As detestable as all of these things are to me, I hesitate to categorize all of the above grievances under the label "Islamophobia" as so many of my concerned fellow Americans have. Okay, Pastor Jones in Florida certainly is deserving of the term (perhaps just generally ignorant and xenophobic would be better descriptions though), but as disappointed as I am in the majority of the American people, both for their ambivalence about Obama's religion and their opposition to the Mosque, I refuse to believe that the majority of my countrymen are 'Islamophobic.' Moreover, there are certain elements of Islam as it is practiced today not only by the radicals but by a substantial portion of its adherents that it is entirely rational to be weary of as a member of civilized, secular, Western society. The suffix 'phobic' suggests that a fear of something is irrational (which, in the case of Jones and others like him, it is), but I think it is perfectly rational for someone to be concerned about, among other things, the veiling of women, intolerance of homosexuals (to be fair, Islam shares that one with Christianity, though not in the same degree), and a consistently violent response to anything perceived as blasphemous to their religion or its founder. Many of the same critics of Americans who oppose the proposed 'Cordoba House', today cited the French legislature's decision to ban women from wearing the full Burqa (veil covering a woman's entire face but her eyes) in public as another example in a long line of Western Islamophobia:
http://news.yahoo.com/s/ap/20100915/ap_on_re_eu/eu_france_forbidding_the_veil
While I do regard opposition to the community center as silly and ridiculously hypersensitive, I believe that the French legislature's decision to ban the burqa for reasons both legal and cultural was a fair one. It is, in fact, consistent with reforms instituted nearly a century ago in Turkey by Mustafa Kemal (lauded by Turks everywhere as 'Atatürk' meaning "Father of the Turks"). In the wake of the dissolution of the old Ottoman Empire (the power center of the Islamic world at that time) at the end of the First World War, "Atatürk" fashioned a modern, Westernized, secular democratic republic out of the rubble of the old Empire. Among his reforms were the enfranchisement of women, the abolition of Islam as the official "state religion", the separation of church and state, complete freedom of religion, and, yes, banning the wearing of the burqa. Not only does Atatürk's example prove wrong the claim of some on the right that Islam is incapable of modernization and an Enlightenment comparable to that experienced by Christendom in the 18th Century and Shinto Japan following World War II, but it also proves wrong the gross exaggerations of the West's intolerance by Islamic apologists.

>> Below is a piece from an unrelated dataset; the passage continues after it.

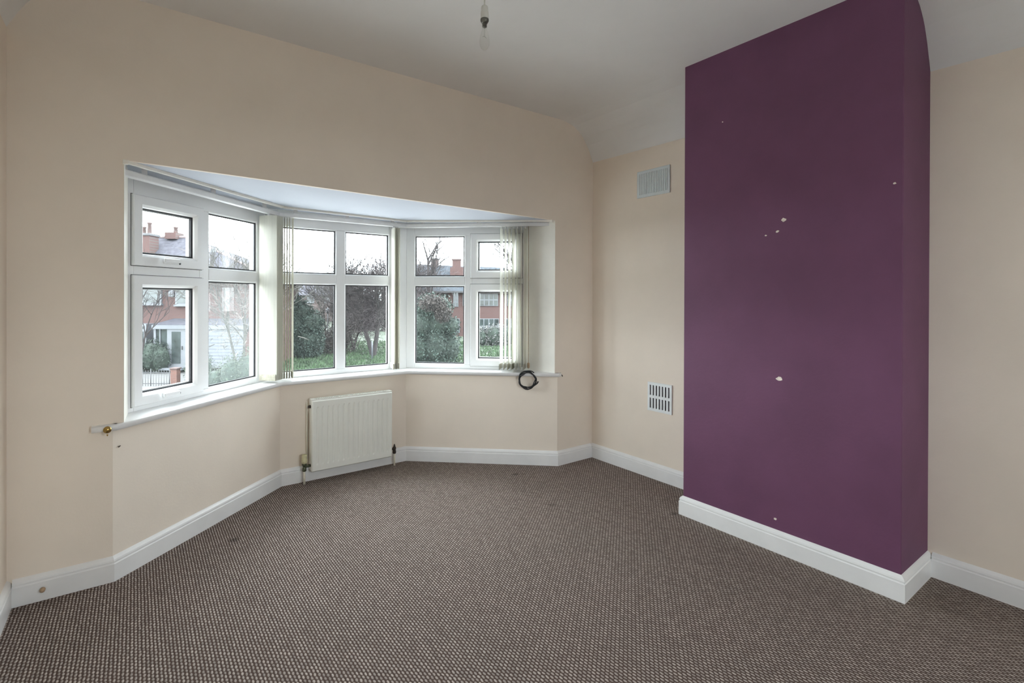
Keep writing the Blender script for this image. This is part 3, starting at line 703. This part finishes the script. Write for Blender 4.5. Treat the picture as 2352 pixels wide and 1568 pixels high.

It seems that between the right-wing's race to condemn Islam (or, as Sarah Palin would say, "refudiate" it), and the left-wing's race to defend it, reason and clear-thinking is all but lost. Yes, Islam in its purest form has some aspects intrinsic to it which are contradictory to modernity and civilization- but so do all religions when they attempt to go beyond the realm of personal decisions by individual adherents into forcing their precepts on the population at large. Therein lies the problem with contemporary Islam- the insistence by many of its adherents, perhaps even the majority, that it be not just a religious ideology but a political one; as well as the tendency for the hardliners to threaten violence whenever they perceive blasphemy, and the majority of Muslims to either consent or stay silent about it. There can be some parallels drawn between Islamic fundamentalists and Christian fundamentalists, but the simple fact is that if a whack-job Imam publicly planned to burn the Bible, a great many Christians would be terribly upset and offended, but there would likely be very few, if any, threats of violence. This is a sad reflection on mainstream Islam as it exists today, but I have great hope for its future. I go to school here at the University of Texas with a great many Muslims every bit as modern and American as I am. They value their religion in their personal lives, but do not seek to implement its teachings at the political level. When we as a country protest the building of a Community Center by one of their more moderate leaders (Imam Feisal Abdul Rauf is no Atatürk, but he is a step in the right direction) because it is the general vicinity of the site of an atrocity perpetrated by someone whose ideology has no resemblance to his or theirs, we draw an unnecessary line in the sand that threatens to lose a great many young, bright, patriotic Muslims. In this sense, perhaps the controversy surrounding the proposed Cordoba Center is in fact not "Mosque Ado About Nothing", but "Mosque Ado About Something", for the symbolic importance it has attained in the ongoing modernization of mainstream Islam.